Another issue was that I didn’t have the capacity to see how damaging pledging the fraternity was. The implicit messages with pledging were that you showed up to the house, you took on the abuse of the pledge committee which consisted of swears, yelling, intimidation, fear, drinking dangerous amounts of alcohol to the point of passing out and blacking out, and that after doing so for enough months you had made some friends. The entire initiation process into friendship was a major implicit message that friendships by nature are abusive and that they could also potentially kill you and that this was normal and you had to put up with it.
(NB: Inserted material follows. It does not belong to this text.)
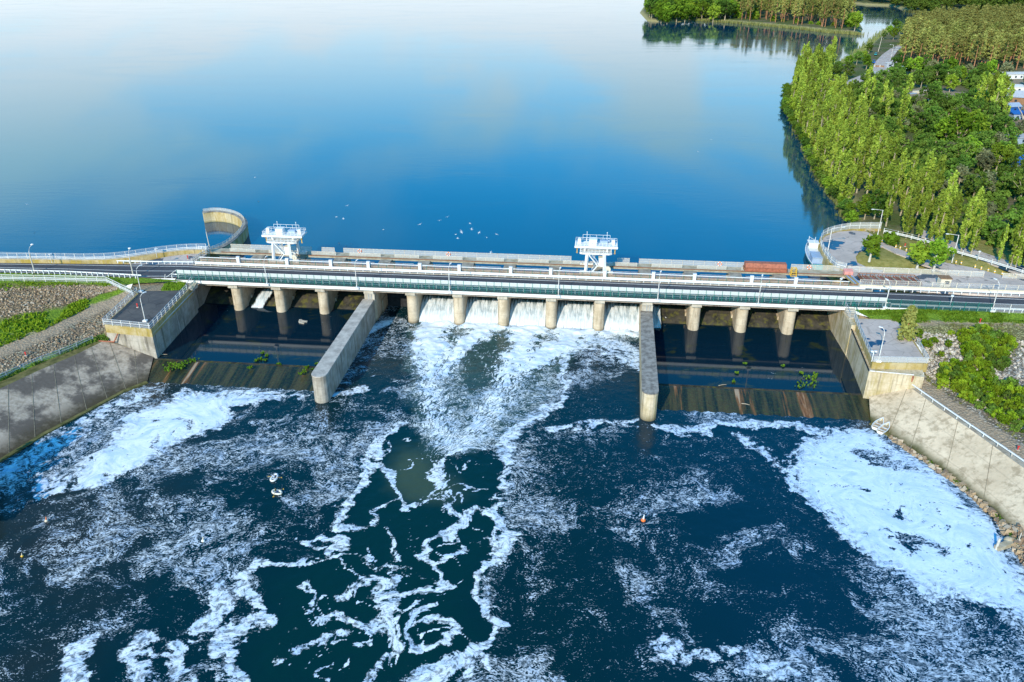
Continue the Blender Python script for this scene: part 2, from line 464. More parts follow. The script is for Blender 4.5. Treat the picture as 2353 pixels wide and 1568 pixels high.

Along with this, there was also the constant explicit message that “Anyone who quits pledging is a coward, and they’re going to be followed by the fraternity everywhere and hated and harmed.” This explicit message was frightening to hear. Along with this, an implicit message which entrenched this explicit message came along with it. This message stated if you don’t show up to the house and subject yourself to our abuse and near death drinking experiences, you’re going to receive more abuse. It was a double binding message and was incredibly damaging. No matter what I did, I was going to be abused and hurt and that was the way I was supposed to seek out friendship.
Following this, I had two episodes of schizoaffective disorder and there was more trauma that compiled. There were a multitude of situations like this in middle school and the fraternity for me and unlearning them has helped me reach a point where I feel healthy and happy.